This post announces the new profiling mode for sydtest with which you can find out why your test suite is slow.
One of the test suites for Social Dance Today contains 341 test. Each of those may run purely, use a clean database, or spin up a real server with a clean database. Yes sydtest shows the timing already for each test, colour coded, even, but it can still be difficult to find out which tests are worth trying to optimise.
Profiling mode
Sydtest 0.14
adds a profiling mode which you can activate by passing --profile
to your test suite. It prints a sorted list of tests by their individual runtime at the end of the test report:
As you can see at the end, an interactive report is also generated.

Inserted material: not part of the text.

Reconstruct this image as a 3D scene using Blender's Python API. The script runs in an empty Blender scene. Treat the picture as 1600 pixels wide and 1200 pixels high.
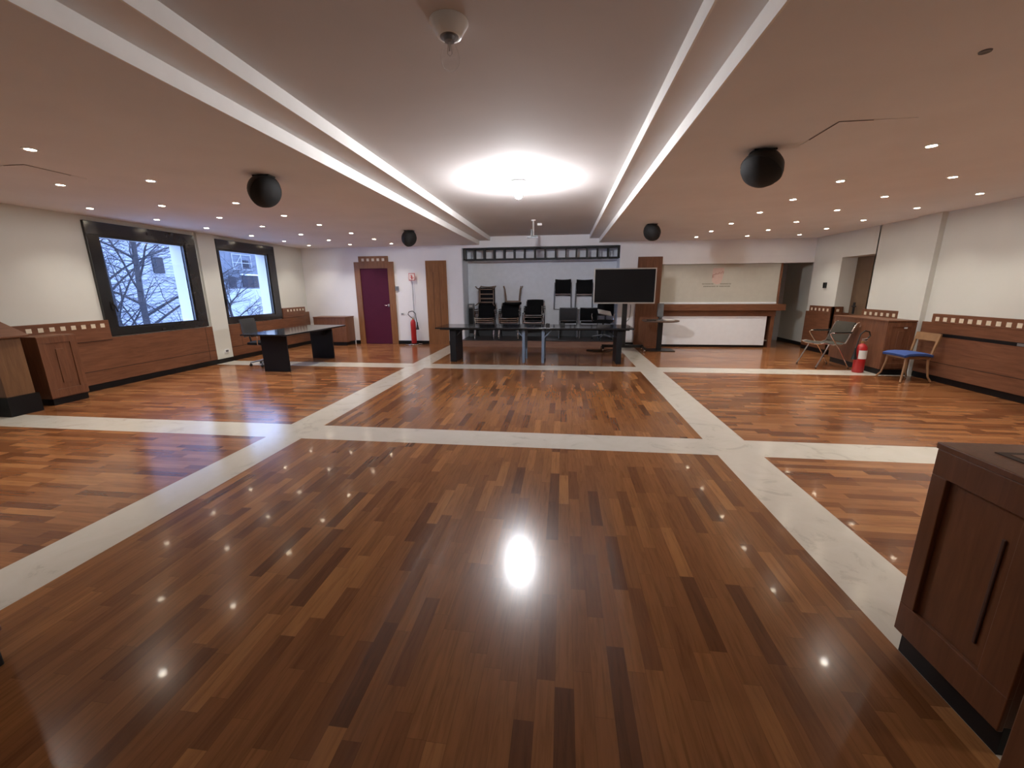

Here you see each test represented as a horizontal bar. The colour and width of each bar are indicative of the runtime of the individual test. Vertically you see the different cores that these tests run. You can mouse over every bar to see which test it is and how long it took precisely.
Runner improvements
The above report is from when I first implemented this profiling mode. As you can see by all the whitespace between the bars, there was a lot of improvement for the test runner.
I changed the test runner to take more advantage of all the cores of my machine:
Here you can really see how amazingly parrallelisable tests can be if you've solved test pollution. You can also immediately see which tests could potentially be improved: the long dark orange ones. In particular, the very long test at the top took 12 seconds!
(Note that all the profiles you see in this blog post are of real test suites. None of them are "just" contrived examples.)
Digging into profiles
Long tests
Here is an example of a profile in which it is really easy to see how the test suite runtime can be im(proved:
There is one test that takes much longer than the others, and the total runtime of the test suite is only a bit more than the run time of that test. If we were to speed up this test to less than three quarters of a second, then the entire test suite would complete almost two seconds faster.
In a fully parrallelisable test suite, the total runtime of the test suite will be close to the runtime of its longest test.
Sequential
In the above case it was easy to see where to look, and the textual report would have pointed you the right way, but there are also cases in which speeding up the slowest test is not the most impactful thing you could be doing.
Here is another example of a profile, this time of sydtest
's own test suite (with --jobs 4
):
As you can see, the test suite is taking longer than it looks like it could be. However, just making the longest test take less time would actually not help so much in this case. This is because the test suite is not taking full advantage of all the available cores. Indeed, the very small green test in the middle of this graph is actually the problem. This test is marked as sequential
, which means that no other tests may be running at the same time. This means that the test suite has to wait for any long test to finish before starting it, and also not run any other tests at the same time either.
In this case the most effective option for improving the overall test suite's runtime would be to find a way to not require sequential
for this test.
Here is another test suite that shows this problem nicely. Again, note that the problem isn't the tests that take very long, but the tests that need to be run one by one:
The rule of thumb is that using sequential
is disastrous for test suite performance but it is the default for most testing frameworks.
Beauty
To finish off this blog post, I'd like to show you what a great test suite's profile could look like:
Here you see really-safe-money
's test suite running over 700 tests (over 1.6million examples) in under 3 seconds.